== Written exercise ==
Find every line in the records below that holds the word "picks", and copy each one.

== Records from a data collection ==
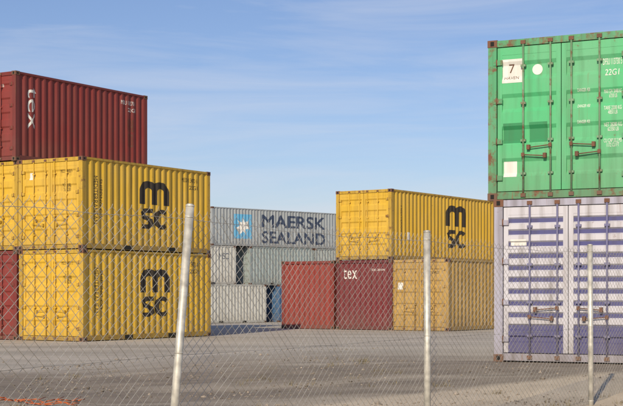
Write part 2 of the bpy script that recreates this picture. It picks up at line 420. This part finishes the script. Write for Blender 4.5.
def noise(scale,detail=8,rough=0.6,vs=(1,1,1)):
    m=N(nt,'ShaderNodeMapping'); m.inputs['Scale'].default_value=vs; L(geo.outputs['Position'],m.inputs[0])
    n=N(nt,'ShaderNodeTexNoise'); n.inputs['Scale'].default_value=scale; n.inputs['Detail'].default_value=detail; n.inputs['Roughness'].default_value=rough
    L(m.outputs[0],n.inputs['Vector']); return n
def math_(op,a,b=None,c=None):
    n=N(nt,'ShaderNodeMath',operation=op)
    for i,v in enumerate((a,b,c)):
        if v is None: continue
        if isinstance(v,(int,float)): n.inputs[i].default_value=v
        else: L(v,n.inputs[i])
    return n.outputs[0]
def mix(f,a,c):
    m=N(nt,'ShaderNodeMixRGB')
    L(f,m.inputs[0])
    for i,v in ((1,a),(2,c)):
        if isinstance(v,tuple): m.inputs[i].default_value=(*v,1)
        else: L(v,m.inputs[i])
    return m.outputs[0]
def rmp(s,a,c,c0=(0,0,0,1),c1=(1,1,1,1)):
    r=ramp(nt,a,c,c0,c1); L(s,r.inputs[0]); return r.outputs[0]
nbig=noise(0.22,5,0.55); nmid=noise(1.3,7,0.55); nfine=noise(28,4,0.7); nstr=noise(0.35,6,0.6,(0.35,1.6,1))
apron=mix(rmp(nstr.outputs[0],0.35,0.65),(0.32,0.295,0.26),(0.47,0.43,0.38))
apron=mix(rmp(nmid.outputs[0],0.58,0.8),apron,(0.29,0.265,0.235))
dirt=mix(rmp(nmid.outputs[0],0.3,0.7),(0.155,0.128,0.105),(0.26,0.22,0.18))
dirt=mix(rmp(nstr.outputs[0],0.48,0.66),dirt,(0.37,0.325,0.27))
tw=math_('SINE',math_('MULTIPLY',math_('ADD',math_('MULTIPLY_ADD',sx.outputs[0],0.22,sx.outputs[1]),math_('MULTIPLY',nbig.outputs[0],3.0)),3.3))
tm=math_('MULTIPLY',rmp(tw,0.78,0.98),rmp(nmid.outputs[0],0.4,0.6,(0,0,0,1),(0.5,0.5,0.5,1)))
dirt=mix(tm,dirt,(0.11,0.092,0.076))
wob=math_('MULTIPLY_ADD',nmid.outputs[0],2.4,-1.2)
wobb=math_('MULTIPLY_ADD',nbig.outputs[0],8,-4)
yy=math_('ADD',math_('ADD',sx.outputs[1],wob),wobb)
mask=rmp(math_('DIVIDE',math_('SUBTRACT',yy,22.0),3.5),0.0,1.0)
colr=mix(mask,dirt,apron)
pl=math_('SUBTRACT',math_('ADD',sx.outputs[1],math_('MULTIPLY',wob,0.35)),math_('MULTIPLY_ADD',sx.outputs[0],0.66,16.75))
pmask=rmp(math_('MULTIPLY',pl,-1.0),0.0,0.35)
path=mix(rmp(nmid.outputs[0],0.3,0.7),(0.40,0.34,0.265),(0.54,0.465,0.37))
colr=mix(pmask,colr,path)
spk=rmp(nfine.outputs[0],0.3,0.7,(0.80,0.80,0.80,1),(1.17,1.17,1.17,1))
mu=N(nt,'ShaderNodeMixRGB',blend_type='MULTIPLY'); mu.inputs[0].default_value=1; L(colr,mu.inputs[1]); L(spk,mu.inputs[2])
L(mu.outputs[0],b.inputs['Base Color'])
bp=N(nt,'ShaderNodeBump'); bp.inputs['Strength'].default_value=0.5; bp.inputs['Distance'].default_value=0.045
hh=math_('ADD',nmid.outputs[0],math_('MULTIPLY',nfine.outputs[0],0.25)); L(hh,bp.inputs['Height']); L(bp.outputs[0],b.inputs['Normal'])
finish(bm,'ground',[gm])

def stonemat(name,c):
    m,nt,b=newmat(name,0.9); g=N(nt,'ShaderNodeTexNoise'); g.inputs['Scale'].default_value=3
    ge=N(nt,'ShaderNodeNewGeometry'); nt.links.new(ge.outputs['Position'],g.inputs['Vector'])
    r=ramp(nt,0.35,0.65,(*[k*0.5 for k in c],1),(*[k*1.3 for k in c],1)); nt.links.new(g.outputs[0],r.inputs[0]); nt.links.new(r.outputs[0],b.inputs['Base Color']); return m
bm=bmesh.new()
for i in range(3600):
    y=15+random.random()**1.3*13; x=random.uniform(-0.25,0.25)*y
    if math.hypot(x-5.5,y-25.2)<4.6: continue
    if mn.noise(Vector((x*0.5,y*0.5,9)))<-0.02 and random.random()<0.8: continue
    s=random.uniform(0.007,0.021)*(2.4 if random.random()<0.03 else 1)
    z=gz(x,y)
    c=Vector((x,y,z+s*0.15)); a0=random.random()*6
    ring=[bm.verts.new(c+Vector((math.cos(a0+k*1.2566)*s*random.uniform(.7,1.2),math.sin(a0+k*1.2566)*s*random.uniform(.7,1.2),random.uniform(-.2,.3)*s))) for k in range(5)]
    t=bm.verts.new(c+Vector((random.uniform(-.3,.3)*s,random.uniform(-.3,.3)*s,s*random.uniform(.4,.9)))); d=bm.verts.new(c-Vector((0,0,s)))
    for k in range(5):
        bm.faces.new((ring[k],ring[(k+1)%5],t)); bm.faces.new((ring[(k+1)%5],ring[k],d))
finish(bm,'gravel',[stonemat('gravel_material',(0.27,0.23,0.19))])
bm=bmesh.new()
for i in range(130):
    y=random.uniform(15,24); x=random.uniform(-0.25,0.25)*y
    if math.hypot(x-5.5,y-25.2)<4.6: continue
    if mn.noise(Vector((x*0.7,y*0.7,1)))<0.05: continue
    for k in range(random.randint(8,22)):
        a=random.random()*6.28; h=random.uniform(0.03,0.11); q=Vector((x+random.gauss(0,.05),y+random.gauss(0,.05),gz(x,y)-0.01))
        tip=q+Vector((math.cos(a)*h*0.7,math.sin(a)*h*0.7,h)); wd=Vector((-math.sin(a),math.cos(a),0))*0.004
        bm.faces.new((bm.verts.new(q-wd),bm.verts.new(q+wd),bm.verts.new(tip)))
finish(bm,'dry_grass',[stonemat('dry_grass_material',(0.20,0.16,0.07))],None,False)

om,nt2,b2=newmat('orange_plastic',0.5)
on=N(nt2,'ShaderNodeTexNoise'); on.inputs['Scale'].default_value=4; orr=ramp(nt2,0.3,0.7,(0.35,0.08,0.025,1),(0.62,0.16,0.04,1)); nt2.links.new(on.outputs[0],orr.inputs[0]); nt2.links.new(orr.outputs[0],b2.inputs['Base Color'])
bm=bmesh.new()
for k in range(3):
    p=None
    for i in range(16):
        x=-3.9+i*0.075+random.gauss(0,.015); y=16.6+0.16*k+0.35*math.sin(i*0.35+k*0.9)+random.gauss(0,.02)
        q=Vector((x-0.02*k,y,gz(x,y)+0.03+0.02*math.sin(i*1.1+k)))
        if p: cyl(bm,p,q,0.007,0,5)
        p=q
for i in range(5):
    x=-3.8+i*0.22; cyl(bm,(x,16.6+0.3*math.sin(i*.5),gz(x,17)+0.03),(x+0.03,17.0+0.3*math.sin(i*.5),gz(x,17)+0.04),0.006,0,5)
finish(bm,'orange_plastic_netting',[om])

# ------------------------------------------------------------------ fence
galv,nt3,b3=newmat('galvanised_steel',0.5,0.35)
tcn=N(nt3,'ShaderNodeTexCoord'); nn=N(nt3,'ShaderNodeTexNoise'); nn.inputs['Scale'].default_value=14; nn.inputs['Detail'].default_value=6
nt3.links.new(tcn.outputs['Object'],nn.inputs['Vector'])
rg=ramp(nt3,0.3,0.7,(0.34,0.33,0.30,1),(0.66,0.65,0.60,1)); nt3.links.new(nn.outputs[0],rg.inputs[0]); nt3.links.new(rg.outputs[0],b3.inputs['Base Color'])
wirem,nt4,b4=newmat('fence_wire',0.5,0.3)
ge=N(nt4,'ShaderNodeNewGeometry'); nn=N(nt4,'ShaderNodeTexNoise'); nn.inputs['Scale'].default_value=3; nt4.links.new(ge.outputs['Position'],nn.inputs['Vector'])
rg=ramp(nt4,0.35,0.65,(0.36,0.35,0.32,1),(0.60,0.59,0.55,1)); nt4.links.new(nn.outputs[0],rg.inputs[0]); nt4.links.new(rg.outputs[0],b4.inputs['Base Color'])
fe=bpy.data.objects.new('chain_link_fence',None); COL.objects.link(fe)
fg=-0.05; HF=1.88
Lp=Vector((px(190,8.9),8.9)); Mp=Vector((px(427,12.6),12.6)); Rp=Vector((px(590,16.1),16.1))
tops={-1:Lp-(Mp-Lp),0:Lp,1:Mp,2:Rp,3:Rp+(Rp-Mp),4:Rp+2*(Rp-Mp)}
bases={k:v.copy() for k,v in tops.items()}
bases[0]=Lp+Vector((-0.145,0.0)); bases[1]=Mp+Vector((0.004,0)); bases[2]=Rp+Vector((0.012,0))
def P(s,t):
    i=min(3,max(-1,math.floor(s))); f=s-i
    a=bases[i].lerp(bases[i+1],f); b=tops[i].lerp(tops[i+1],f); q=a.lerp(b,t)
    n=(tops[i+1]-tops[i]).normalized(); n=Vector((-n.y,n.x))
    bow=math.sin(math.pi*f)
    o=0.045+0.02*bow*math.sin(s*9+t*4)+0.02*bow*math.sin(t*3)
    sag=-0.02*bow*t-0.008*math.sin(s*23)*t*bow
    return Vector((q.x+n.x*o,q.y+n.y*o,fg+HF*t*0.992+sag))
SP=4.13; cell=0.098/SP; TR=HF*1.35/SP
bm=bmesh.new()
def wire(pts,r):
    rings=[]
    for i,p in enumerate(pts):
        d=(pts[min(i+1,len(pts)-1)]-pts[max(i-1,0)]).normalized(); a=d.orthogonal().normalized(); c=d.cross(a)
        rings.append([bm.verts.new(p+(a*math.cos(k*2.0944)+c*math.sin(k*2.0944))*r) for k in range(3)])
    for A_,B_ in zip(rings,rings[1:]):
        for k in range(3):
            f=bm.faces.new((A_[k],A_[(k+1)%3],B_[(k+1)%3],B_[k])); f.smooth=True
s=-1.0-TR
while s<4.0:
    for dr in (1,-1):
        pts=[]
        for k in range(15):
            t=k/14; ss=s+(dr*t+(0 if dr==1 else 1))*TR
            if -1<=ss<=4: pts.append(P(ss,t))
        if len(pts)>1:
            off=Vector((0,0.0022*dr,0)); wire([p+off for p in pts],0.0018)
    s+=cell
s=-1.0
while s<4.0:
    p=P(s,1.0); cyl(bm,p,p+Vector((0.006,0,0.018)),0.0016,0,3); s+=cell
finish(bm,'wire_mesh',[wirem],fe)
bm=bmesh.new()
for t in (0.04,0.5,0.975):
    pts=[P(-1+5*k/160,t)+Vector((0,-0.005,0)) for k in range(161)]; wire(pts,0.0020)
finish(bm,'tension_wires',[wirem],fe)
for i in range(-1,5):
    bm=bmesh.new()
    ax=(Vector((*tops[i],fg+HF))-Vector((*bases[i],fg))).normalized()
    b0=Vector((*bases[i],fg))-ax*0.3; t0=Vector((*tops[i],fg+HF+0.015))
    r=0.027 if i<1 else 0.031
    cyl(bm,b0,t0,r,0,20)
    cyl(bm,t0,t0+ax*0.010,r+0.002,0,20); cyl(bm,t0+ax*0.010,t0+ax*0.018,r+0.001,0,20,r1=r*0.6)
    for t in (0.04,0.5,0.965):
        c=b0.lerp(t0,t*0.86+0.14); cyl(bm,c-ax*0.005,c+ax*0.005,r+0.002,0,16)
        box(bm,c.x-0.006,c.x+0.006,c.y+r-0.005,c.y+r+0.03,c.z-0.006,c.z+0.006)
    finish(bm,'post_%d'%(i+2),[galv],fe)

---

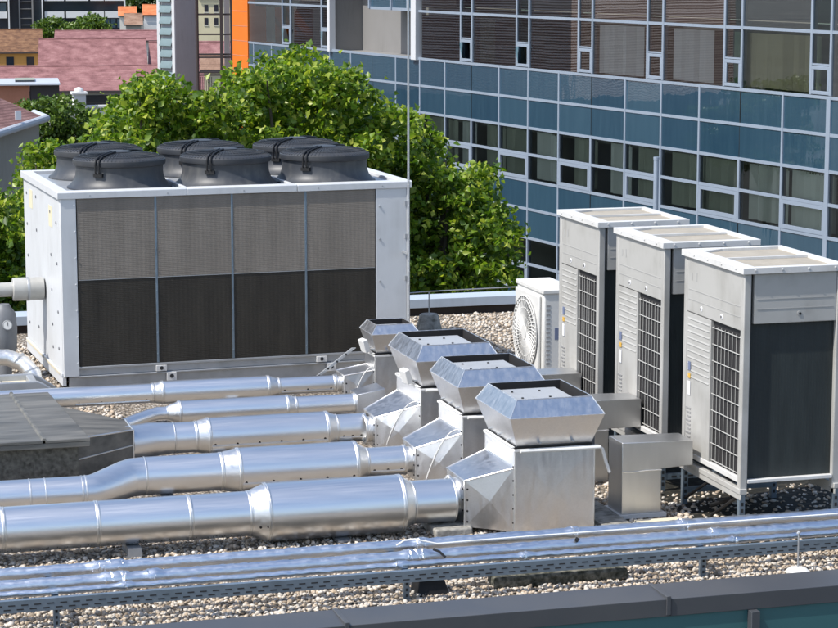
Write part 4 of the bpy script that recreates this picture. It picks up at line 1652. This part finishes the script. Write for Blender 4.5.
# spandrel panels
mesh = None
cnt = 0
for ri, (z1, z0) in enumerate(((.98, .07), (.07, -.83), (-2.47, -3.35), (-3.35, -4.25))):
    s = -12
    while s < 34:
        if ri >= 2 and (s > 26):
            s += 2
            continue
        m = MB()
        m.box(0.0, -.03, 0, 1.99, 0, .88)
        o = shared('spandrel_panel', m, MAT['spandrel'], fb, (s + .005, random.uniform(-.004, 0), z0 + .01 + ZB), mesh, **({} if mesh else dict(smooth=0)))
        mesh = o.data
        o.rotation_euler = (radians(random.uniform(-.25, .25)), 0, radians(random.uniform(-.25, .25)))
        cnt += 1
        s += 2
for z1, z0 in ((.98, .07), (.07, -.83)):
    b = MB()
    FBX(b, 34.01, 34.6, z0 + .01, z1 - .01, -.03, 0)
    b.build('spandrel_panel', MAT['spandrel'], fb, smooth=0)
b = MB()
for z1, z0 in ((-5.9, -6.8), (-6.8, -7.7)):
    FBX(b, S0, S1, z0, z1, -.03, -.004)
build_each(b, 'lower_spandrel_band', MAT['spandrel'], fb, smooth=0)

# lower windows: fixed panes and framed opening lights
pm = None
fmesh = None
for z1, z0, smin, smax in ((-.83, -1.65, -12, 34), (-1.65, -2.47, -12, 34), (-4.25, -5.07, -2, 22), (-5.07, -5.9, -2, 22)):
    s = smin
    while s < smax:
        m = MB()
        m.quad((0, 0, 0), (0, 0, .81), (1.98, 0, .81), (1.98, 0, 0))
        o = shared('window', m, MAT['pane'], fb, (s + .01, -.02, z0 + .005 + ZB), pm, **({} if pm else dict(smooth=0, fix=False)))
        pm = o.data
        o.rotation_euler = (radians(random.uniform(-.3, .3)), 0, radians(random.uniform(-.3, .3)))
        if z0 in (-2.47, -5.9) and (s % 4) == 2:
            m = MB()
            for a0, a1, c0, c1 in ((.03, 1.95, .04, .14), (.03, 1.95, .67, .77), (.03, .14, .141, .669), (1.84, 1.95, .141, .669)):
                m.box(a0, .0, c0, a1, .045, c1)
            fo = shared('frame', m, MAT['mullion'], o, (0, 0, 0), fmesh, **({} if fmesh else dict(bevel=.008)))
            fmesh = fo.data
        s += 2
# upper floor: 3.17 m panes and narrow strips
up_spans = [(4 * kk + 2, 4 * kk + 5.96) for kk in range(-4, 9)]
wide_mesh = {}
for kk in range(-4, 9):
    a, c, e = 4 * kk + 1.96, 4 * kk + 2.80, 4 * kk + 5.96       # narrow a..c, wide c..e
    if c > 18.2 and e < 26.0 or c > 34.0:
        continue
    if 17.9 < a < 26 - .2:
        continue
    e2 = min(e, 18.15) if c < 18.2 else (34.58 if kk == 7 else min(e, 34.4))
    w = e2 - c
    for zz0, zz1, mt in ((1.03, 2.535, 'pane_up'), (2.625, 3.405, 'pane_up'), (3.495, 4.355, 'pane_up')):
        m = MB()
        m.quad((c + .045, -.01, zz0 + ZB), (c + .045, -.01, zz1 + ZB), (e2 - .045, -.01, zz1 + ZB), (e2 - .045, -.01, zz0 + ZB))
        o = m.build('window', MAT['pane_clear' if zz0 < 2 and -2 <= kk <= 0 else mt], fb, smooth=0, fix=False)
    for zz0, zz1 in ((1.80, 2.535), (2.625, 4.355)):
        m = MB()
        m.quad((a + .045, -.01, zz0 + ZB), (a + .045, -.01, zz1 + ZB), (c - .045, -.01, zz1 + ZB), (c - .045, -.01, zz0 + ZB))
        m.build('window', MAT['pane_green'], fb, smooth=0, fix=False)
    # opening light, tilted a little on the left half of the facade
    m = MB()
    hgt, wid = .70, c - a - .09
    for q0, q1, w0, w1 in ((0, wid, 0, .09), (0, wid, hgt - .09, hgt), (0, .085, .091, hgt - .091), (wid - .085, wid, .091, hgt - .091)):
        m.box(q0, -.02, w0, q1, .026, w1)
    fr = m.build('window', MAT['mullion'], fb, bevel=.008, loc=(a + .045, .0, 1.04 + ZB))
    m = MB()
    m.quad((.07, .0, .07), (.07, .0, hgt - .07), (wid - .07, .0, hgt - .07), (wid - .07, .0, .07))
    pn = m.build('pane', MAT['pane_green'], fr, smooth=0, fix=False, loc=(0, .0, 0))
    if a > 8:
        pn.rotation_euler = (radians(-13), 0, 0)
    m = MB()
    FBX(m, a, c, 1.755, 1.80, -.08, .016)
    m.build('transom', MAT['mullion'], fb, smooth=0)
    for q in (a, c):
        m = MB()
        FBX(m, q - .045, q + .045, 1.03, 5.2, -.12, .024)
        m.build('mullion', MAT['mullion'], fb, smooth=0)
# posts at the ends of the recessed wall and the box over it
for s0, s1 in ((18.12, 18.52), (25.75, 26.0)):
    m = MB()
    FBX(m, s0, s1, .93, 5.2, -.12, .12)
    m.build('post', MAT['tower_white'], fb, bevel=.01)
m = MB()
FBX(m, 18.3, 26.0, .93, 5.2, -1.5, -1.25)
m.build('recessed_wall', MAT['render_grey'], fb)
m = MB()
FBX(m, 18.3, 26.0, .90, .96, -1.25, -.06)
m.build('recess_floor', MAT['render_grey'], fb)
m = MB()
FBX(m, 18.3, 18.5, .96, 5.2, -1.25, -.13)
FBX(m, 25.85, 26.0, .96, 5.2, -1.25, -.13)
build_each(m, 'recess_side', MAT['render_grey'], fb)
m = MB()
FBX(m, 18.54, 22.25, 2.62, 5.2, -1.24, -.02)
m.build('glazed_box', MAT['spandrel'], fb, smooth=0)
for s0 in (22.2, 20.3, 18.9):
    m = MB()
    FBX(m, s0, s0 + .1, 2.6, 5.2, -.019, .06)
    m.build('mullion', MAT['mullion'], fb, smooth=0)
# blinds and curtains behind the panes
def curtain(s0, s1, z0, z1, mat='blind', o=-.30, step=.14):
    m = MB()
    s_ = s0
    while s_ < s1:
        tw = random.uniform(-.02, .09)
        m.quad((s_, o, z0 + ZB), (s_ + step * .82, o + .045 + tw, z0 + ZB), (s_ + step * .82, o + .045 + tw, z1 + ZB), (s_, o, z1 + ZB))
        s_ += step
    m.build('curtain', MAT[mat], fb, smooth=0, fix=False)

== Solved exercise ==
Write part 2 of the bpy script that recreates this picture. It picks up at line 420. This part finishes the script. Write for Blender 4.5.
Write part 4 of the bpy script that recreates this picture. It picks up at line 1652. This part finishes the script. Write for Blender 4.5.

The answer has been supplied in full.